Over 2,500 people staged a rally in the city of Okinawa on Sunday to protest sexual assaults on local girls by U.S. servicemen stationed in the prefecture of Okinawa.
They adopted a resolution demanding that the Japanese and U.S. governments apologize and compensate the victims, provide information promptly when such incidents occur, and revise the Japan-U.S. status of forces agreement, which governs U.S. troops stationed in Japan.
“Sexual violence that tramples on the dignity of women and children should never occur,” said Junko Iraha, chief of a local citizens’ group and a member of the rally’s organizing committee.
Okinawa Gov. Denny Tamaki said, “I feel keenly that we need to be stricter and speak louder about the situation in which many residents of the prefecture are forced to co-exist with U.S. military bases amid anxiety.”
Sorane Sakihama, a 22-year-old college student who spoke as a representative of young people, asked, “Do we have to be deprived of our youth because we were born in Okinawa and there are bases?”
The rally was broadcast live to other venues in Okinawa including Ishigaki and Miyakojima, and also distributed online. Participants wore yellow clothes and ribbons in honor of the mimosa flower, which symbolizes International Women’s Day.

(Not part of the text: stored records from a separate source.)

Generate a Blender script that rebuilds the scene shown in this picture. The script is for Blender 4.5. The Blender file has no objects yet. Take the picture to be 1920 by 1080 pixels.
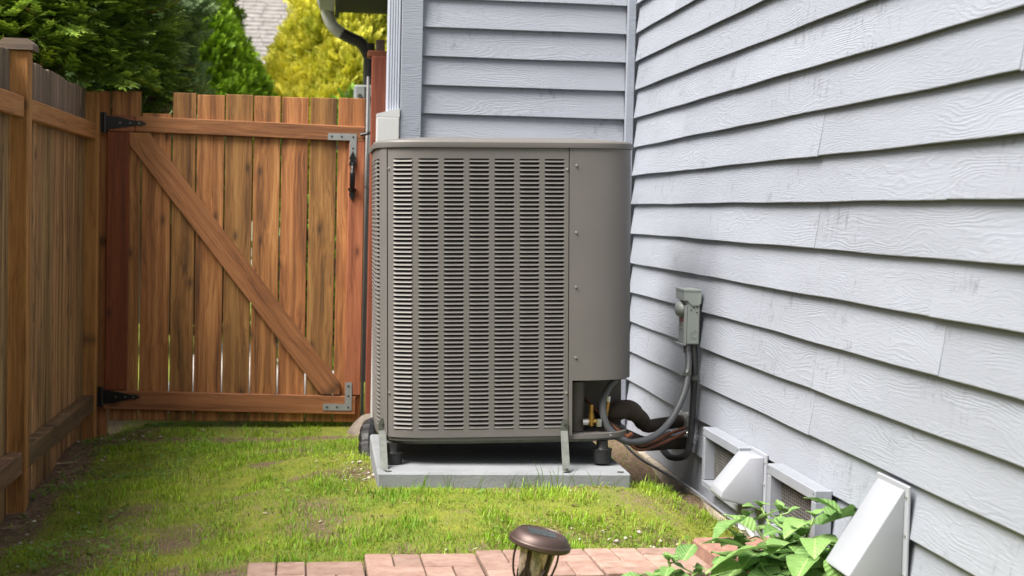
import bpy, bmesh, math, random
import numpy as np
from mathutils import Vector, Matrix
random.seed(7); np.random.seed(7)
S = bpy.context.scene
COL = S.collection
R = math.radians
# ------------------------------------------------------------------ camera
cam_d = bpy.data.cameras.new("camera")
cam = bpy.data.objects.new("camera", cam_d); COL.objects.link(cam); S.camera = cam
cam_d.sensor_width = 36.0; cam_d.lens = 54.375
cam_d.clip_start = 0.05; cam_d.clip_end = 500
def cam_axes():
    f = 2900.0
    p1 = np.array([612 - 960, 540 - 391, -f]); p2 = p1 + np.array([1000, -24, 0])
    y = p1 / np.linalg.norm(p1); z = np.cross(p2, p1); z /= np.linalg.norm(z)
    if z[1] < 0: z = -z
    x = np.cross(y, z)
    return Matrix([list(x), list(y), list(z)])
CAM_Z = 1.13
cam.matrix_world = Matrix.Translation((0, 0, CAM_Z)) @ cam_axes().to_4x4()
cam_d.dof.use_dof = True; cam_d.dof.focus_distance = 5.4; cam_d.dof.aperture_fstop = 5.0
# ------------------------------------------------------------------ world, sun, exposure
SUN_EL, SUN_AZ = R(56), R(-116)      # high, behind the photographer's left shoulder
W = bpy.data.worlds.new("World"); S.world = W; W.use_nodes = True
wn = W.node_tree; wn.nodes.clear()
wo = wn.nodes.new("ShaderNodeOutputWorld"); wb = wn.nodes.new("ShaderNodeBackground")
sky = wn.nodes.new("ShaderNodeTexSky"); sky.sky_type = 'NISHITA'; sky.sun_disc = False
sky.sun_elevation = SUN_EL; sky.sun_rotation = SUN_AZ
sky.air_density = 1.0; sky.dust_density = 6.0; sky.ozone_density = 0.6
hs = wn.nodes.new("ShaderNodeHueSaturation"); hs.inputs['Saturation'].default_value = 0.22
wn.links.new(sky.outputs[0], hs.inputs['Color']); wn.links.new(hs.outputs[0], wb.inputs[0])
wb.inputs[1].default_value = 0.05
wn.links.new(wb.outputs[0], wo.inputs[0])
sd = bpy.data.lights.new("sun", 'SUN'); sd.energy = 2.6; sd.angle = R(38); sd.color = (1, 0.945, 0.86)
sun = bpy.data.objects.new("sun", sd); COL.objects.link(sun)
sdir = Vector((math.sin(SUN_AZ) * math.cos(SUN_EL), math.cos(SUN_AZ) * math.cos(SUN_EL), math.sin(SUN_EL)))
sun.rotation_euler = sdir.to_track_quat('Z', 'Y').to_euler(); sun.location = sdir * 20
S.view_settings.view_transform = 'Standard'; S.view_settings.look = 'None'
S.view_settings.exposure = 1.9; S.view_settings.gamma = 1.0; S.view_settings.use_curve_mapping = False

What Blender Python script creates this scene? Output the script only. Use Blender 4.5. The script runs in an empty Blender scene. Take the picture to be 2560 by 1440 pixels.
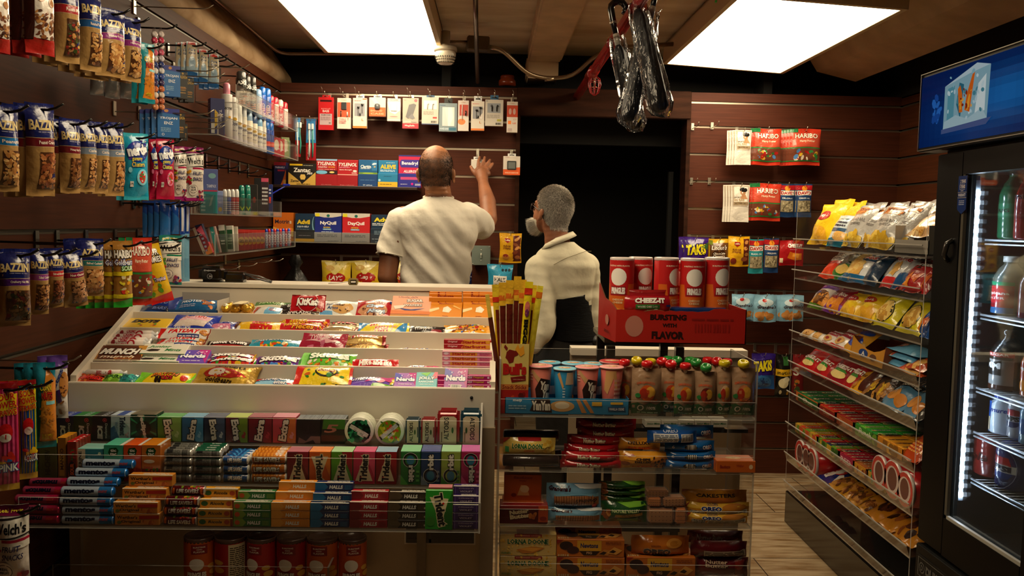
import bpy, bmesh, math, random
import numpy as np
from mathutils import Vector, Matrix, Euler, noise
PI=math.pi; R=math.radians
S=bpy.context.scene; COL=S.collection
# ---------------------------------------------------------------- camera
F=2200.0; CH=1.418
cd=bpy.data.cameras.new('camera'); cam=bpy.data.objects.new('camera',cd); COL.objects.link(cam)
cd.sensor_width=36; cd.lens=36*F/2560; cd.clip_start=.05; cd.clip_end=60
CM=Matrix.Rotation(-R(1.4),3,'Z')@Matrix.Rotation(R(90-4.16),3,'X')@Matrix.Rotation(R(1.15),3,'Z')
cam.matrix_world=Matrix.Translation((0,0,CH))@CM.to_4x4(); S.camera=cam
# ---------------------------------------------------------------- exposure, world
vs=S.view_settings; vs.view_transform='Standard'; vs.look='None'; vs.gamma=1; vs.use_curve_mapping=False; vs.exposure=0.0
S.cycles.use_denoising=True; S.cycles.max_bounces=7; S.cycles.diffuse_bounces=4; S.cycles.glossy_bounces=3
S.cycles.transmission_bounces=3; S.cycles.transparent_max_bounces=14; S.cycles.sample_clamp_indirect=4
S.cycles.caustics_reflective=False; S.cycles.caustics_refractive=False
W=bpy.data.worlds.new('world'); S.world=W; W.use_nodes=True
W.node_tree.nodes['Background'].inputs[0].default_value=(1,.84,.66,1); W.node_tree.nodes['Background'].inputs[1].default_value=.012
PANEL=12.5   # strength of the ceiling light panels
# ---------------------------------------------------------------- colour and materials
def C(s):
    if not isinstance(s,str): return s
    if len(s)==3: s=s[0]*2+s[1]*2+s[2]*2
    v=[int(s[i:i+2],16)/255 for i in (0,2,4)]
    return tuple(c/12.92 if c<=.04045 else ((c+.055)/1.055)**2.4 for c in v)
def newmat(n):
    m=bpy.data.materials.new(n); m.use_nodes=True; nt=m.node_tree; nt.nodes.clear()
    o=nt.nodes.new('ShaderNodeOutputMaterial'); return m,nt,o
def N(nt,t,**k):
    n=nt.nodes.new('ShaderNode'+t)
    for a,b in k.items():
        if a[0]=='_': n.inputs[a[1:].replace('_',' ')].default_value=b
        else: setattr(n,a,b)
    return n
def pmat(name,col=None,rough=.5,metal=0,bump=0,bscale=60,var=0,vscale=8,coat=0,spec=.5,stretch=(1,1,1),var2=None,bdist=.004):
    """principled; colour from the mesh attribute Col (the pigment printed on the thing) or a fixed colour, with noise variation"""
    m,nt,o=newmat(name); p=N(nt,'BsdfPrincipled'); nt.links.new(p.outputs[0],o.inputs[0])
    p.inputs['Roughness'].default_value=rough; p.inputs['Metallic'].default_value=metal
    p.inputs['Coat Weight'].default_value=coat; p.inputs['Coat Roughness'].default_value=.12; p.inputs['Specular IOR Level'].default_value=spec
    tc=N(nt,'TexCoord'); mp=N(nt,'Mapping'); mp.inputs['Scale'].default_value=stretch; nt.links.new(tc.outputs['Object'],mp.inputs[0])
    if col is None:
        a=N(nt,'Attribute',attribute_name='Col'); src=a.outputs['Color']
    else:
        a=N(nt,'RGB'); a.outputs[0].default_value=(*C(col),1); src=a.outputs[0]
    if var:
        nz=N(nt,'TexNoise'); nz.inputs['Scale'].default_value=vscale; nz.inputs['Detail'].default_value=5
        nt.links.new(mp.outputs[0],nz.inputs[0]); mx=N(nt,'MixRGB',blend_type='MULTIPLY'); mx.inputs[0].default_value=1
        rp=N(nt,'ValToRGB'); rp.color_ramp.elements[0].position=.3; rp.color_ramp.elements[1].position=.7
        lo=1-var; rp.color_ramp.elements[0].color=(*( C(var2) if var2 else (lo,lo,lo)),1); rp.color_ramp.elements[1].color=(1,1,1,1)
        nt.links.new(nz.outputs[0],rp.inputs[0]); nt.links.new(src,mx.inputs[1]); nt.links.new(rp.outputs[0],mx.inputs[2]); src=mx.outputs[0]
    nt.links.new(src,p.inputs['Base Color'])
    if bump:
        nb=N(nt,'TexNoise'); nb.inputs['Scale'].default_value=bscale; nb.inputs['Detail'].default_value=3
        nt.links.new(mp.outputs[0],nb.inputs[0]); b=N(nt,'Bump'); b.inputs['Strength'].default_value=bump; b.inputs['Distance'].default_value=bdist
        nt.links.new(nb.outputs[0],b.inputs['Height']); nt.links.new(b.outputs[0],p.inputs['Normal'])
    return m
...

It came to light in June this year that an Okinawa prosecutors’ office had indicted Brennon Washington, who belongs to the U.S. Air Force’s Kadena base in the prefecture, on charges of a sexual assault on a girl.
Authorities did not make the indictment public immediately. A series of sexual assaults by U.S. military personnel in Okinawa have since been revealed, sparking anger among residents of the prefecture.